Sunday, October 19, 2014

Can I Raise Asian Kids in America?


This post was originally published on China Personified.

My wife, born in Taiwan, and I have talked about kids, including the possibility of adopting a child of Chinese descent. While reading Different Racisms: On Stereotypes, the Individual, and Asian American Masculinity by Matthew Salesses, I was regularly shocked into questioning my decision to raise a child with Asian background.

Different Racisms is a short collection of essays by Salesses, a man of Korean heritage who was adopted at the age of two and raised by two white Americans.

He reflects on the unique discrimination targeted at Americans with East Asian descent and the struggles he has wrestled with as a Korean-American who passed through his formative years identifying as white, even though the culture around him wanted him to abide by certain Asian stereotypes.

The book uses a number of popular stories that reflect Asian American discrimination. For example, the Jeremy Lin phenomenon, Salesses argues, was surrounded by and premised on Asian stereotypes. Journalists said Lin was hard-working and an underdog, both descriptions essentially deduced from the idea that Chinese Americans are industrious and generally bad at basketball.

The essays raise numerous figures and anecdotes. “Bullying against Asian Americans continues at the highest rate of any ethnic group.” … “[A]n article in a major magazine that ran pictures of (male) Asian models above the tagline, ‘Gay or Asian?’” … “Both Harvard and Princeton have been under investigation on charges of racism toward Asians, whose grades and SAT scores, on average, must be higher than those of other races in order to gain admissions. Many Asian Americans have responded by marking the box on applications that declines to indicate race.” … “I confess that I would give my daughter that exact advice, in admissions: not to reveal her race.”

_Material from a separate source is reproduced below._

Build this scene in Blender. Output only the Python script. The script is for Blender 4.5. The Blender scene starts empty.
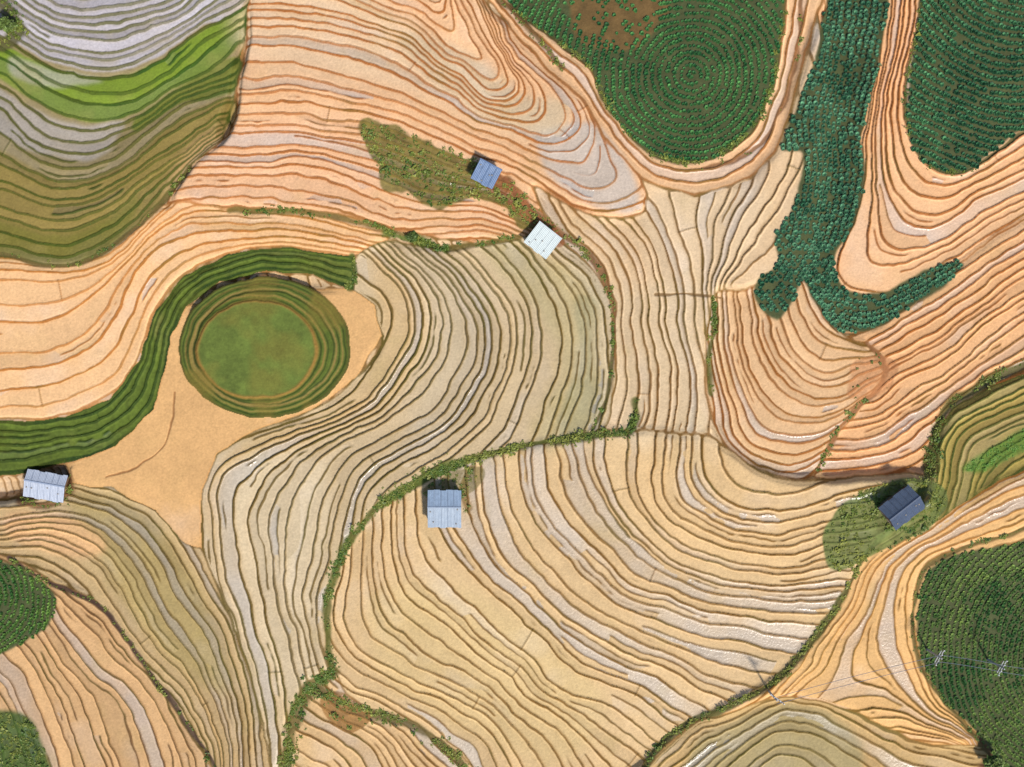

Against this backdrop of subtle and sometimes not-so-subtle discrimination, Salesses has had the added obstacle of finding his own identity as an adoptee from Korea growing up in a white family: “I have spent my life struggling with my adoption, what it means and meant to be abandoned by my birth parents, and knowing I never will come to grips with that abandonment … I realize that as a child I read because I was forced inside my head, unable to get comfortable with the outside world, with what I looked like and the way people (including myself) judged me on that appearance.”

While I appreciate this opportunity to delve into Salleses’ psyche, it gives me pause as I contemplate the life of our future child(ren), conceived or adopted. From the perspective of phenotype, this child will either be half Taiwanese or, assuming we adopt from East Asia, fully Asian. On top of the many physical and emotional needs that come along with responsible parenting, our child will almost certainly suffer discrimination in the U.S. that neither my wife nor I have ever personally faced, my wife having moved to America in her late 20s. And if the child is adopted, there will be even more needs related to his or her identity and past.

Though these stories have made me worry for our unborn child, I am grateful that the book has kicked me into greater awareness about the challenges that we will face as parents.  I’ve gained motivation to be more prepared and, when the time comes, understanding.

Author's note: this essay was slightly revised to reflect my views on discrimination and racism which have evolved since the original writing.